Lejos de haber sido inevitable, lo que revela el actuar del Frente Amplio durante las revueltas es que su posición actual de desconexión ha sido fruto de decisiones tácticas y estratégicas durante los últimos años. Tal como lo ha sido en estos últimos días, la relación del Frente Amplio con las orgánicas de la alianza social de la que proviene pudo haber sido otra. Pero esa posibilidad depende de plantearse seriamente de qué servirá el Frente Amplio en este contexto de revuelta, a la vez de tener la evaluación de su desempeño hasta ahora. Cuando la mayor revuelta en décadas es al mismo tiempo la de menor organicidad, y los incipientes intentos de organizarla pasan nuevamente por el lado del Frente Amplio, el balance no puede ser positivo, aun cuando el futuro siga abierto. Hay tiempo para ponerse al servicio, no sólo de su propio programa o posición de fuerza al interior de los espacios institucionales, sino ser un actor en el fortalecimiento orgánico y programático de esta y las futuras revueltas.

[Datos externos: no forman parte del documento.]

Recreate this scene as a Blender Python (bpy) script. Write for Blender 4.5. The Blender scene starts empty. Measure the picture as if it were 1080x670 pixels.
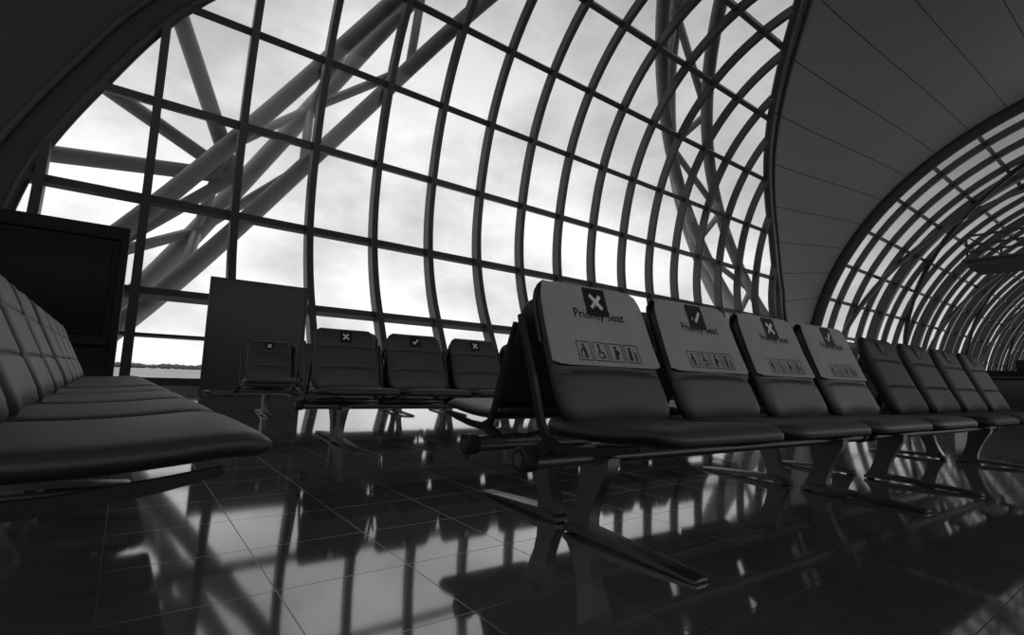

Los últimos días son una oportunidad como hay pocas para que el Frente Amplio enmiende el rumbo que ha venido tomando respecto a la división entre su la política y la sociedad. Pero seguir siendo espectador de las revueltas, por más que se diferencie con los otros espectadores por su afinidad con ellas, amenaza con terminar transformándolo en una herramienta exclusivante para sus propios intereses al interior de la institucionalidad.

* Pablo Contreras Kallens es estudiante de doctorado en la Universidad de Cornell y parte del Comité Editor de revista ROSA.